Trump-Musk feud: Elon should stay out of politics, says Bessent
In addition, investment firm Azoria Partners, which had planned to launch a fund tied to Musk's electric automaker Tesla , said it was delaying the venture because the party's creation posed "a conflict with his full-time responsibilities as CEO."
Musk announced on Saturday that he is establishing the "America Party" in response to Trump's tax-cut and spending bill, which Musk said would bankrupt the country.
Speaking on the CNN program "State of the Union" on Sunday, Treasury chief Scott Bessent said the boards of directors at Musk's companies - Tesla and rocket firm SpaceX - probably would prefer him to stay out of politics.
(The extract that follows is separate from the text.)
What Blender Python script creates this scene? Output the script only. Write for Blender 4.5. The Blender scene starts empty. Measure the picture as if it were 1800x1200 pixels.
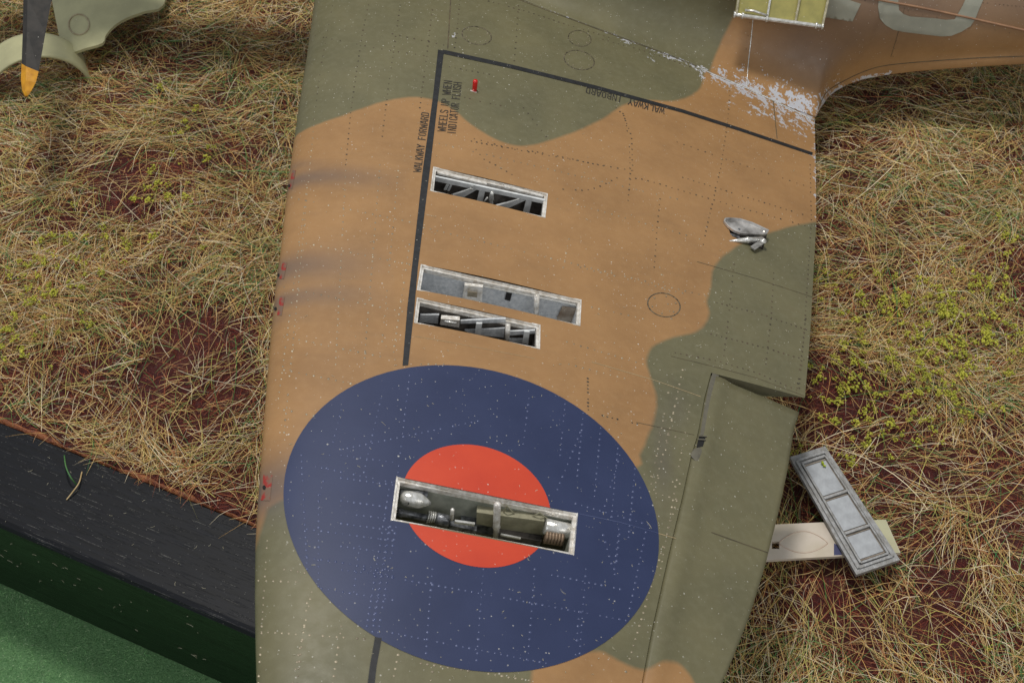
import bpy, bmesh, math, random
import numpy as np
from mathutils import Vector, Matrix
from mathutils.geometry import delaunay_2d_cdt
from mathutils.bvhtree import BVHTree
random.seed(7); RNG = np.random.default_rng(7)
S = bpy.context.scene
COL = S.collection
R = math.radians

# ------------------------------------------------------------------ camera, world, lights (1 unit = 1 cm)
CAM = np.array([.563, -11.47, 23.94]); EL = R(50.9); FP = 2400.0
cd = bpy.data.cameras.new('camera'); cam = bpy.data.objects.new('camera', cd); COL.objects.link(cam)
cam.location = CAM; cam.rotation_euler = (math.pi/2 - EL, 0, 0)
cd.sensor_width = 36; cd.lens = 48; cd.clip_start = .5; cd.clip_end = 600
cd.dof.use_dof = True; cd.dof.focus_distance = 27.5; cd.dof.aperture_fstop = .95
S.camera = cam
S.render.resolution_x = 1024; S.render.resolution_y = 682
S.view_settings.view_transform = 'Standard'; S.view_settings.look = 'None'
S.view_settings.exposure = 0.62; S.view_settings.gamma = 1
wd = bpy.data.worlds.new('World'); S.world = wd; wd.use_nodes = True
wd.node_tree.nodes['Background'].inputs[0].default_value = (.93, .97, 1, 1)
wd.node_tree.nodes['Background'].inputs[1].default_value = .25

def area(name, loc, target, sx, sy, power, col):
    l = bpy.data.lights.new(name, 'AREA'); l.shape = 'RECTANGLE'; l.size = sx; l.size_y = sy
    l.energy = power; l.color = col
    o = bpy.data.objects.new(name, l); COL.objects.link(o); o.location = loc
    o.rotation_euler = (Vector(target) - Vector(loc)).to_track_quat('-Z', 'Y').to_euler()
    return o
area('softbox_key', (-3, 24, 66), (2, 4, 2), 10, 9, 18000, (1, .965, .91))
area('softbox_left', (-42, -30, 36), (0, 4, 2), 26, 26, 3300, (.97, .98, 1))
area('softbox_right', (40, -34, 38), (0, 4, 2), 26, 26, 3500, (1, .98, .95))

# ------------------------------------------------------------------ pixel rays -> points on real planes and surfaces
sE, cE = math.sin(EL), math.cos(EL)
def ray(p):
    cx, cy, cz = (p[0]-900)/FP, -(p[1]-600)/FP, -1.
    r = np.array([cx, cy*sE - cz*cE, cy*cE + cz*sE])
    # camera axes: x=(1,0,0) y=(0,sE,cE) z=(0,-cE,sE)
    return r
def hit(p, pt, n):
    r = ray(p); pt = np.asarray(pt, float); n = np.asarray(n, float)
    return CAM + r*(((pt-CAM) @ n)/(r @ n))
def ground(p, z=0.): return hit(p, (0, 0, z), (0, 0, 1))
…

"I imagine that those boards of directors did not like this announcement yesterday (Saturday) and will be encouraging him to focus on his business activities, not his political activities," Bessent said.
Musk, who served as a top adviser to Trump on downsizing and reshaping the federal government during the first few months of his presidency, said his new party would in next year's midterm elections look to unseat Republican lawmakers in Congress who backed the sweeping measure known as the "big, beautiful bill." The White House did not directly address the threat made by Musk but said the bill's passage showed that the Republican Party is in strong shape.
"As the leader of the Republican Party, President Trump has unified and grown the party in a way we've never seen," White House spokesperson Harrison Fields said.
Musk spent millions of dollars underwriting Trump's 2024 re-election effort and, for a time, regularly showed up at the president's side in the White House Oval Office and elsewhere.
Their disagreement over the spending bill led to a falling out that Musk briefly tried unsuccessfully to repair.
The bill, which cuts taxes and ramps up spending on defense and border security, passed last week on party-line votes in both chambers of Congress. Critics have said it will damage the U.S. economy by significantly adding to the federal budget deficit.
Trump has said Musk is unhappy because the measure, which Trump signed into law on Friday, takes away green-energy credits for Tesla's electric vehicles. The president has threatened to pull billions of dollars Tesla and SpaceX receive in government contracts and subsidies in response to Musk's criticism.
Bessent suggested that Musk holds little sway with voters who, according to the treasury chief, liked the Department of Government Efficiency that Musk spearheaded more than they liked the world's wealthiest person himself.
"The principles of DOGE were very popular," Bessent said. "I think if you looked at the polling, Elon was not."
INVESTOR REBUKE
Musk's announcement of a new party immediately brought a rebuke from Azoria Partners, which said on Saturday it will postpone the listing of its Azoria Tesla Convexity exchange-traded fund. Azoria was set to launch the Tesla ETF this week.
Azoria CEO James Fishback posted on X several critical comments about the new party and reiterated his support for Trump.
"I encourage the Board to meet immediately and ask Elon to clarify his political ambitions and evaluate whether they are compatible with his full-time obligations to Tesla as CEO," Fishback said.
On Sunday, Fishback added on X, "Elon left us with no other choice."
Stephen Miran, the chairman of Trump's Council of Economic Advisers, defended the tax-cut bill on ABC's "This Week" program.
"The one, big, beautiful bill is going to create growth on turbo charge," Miran said.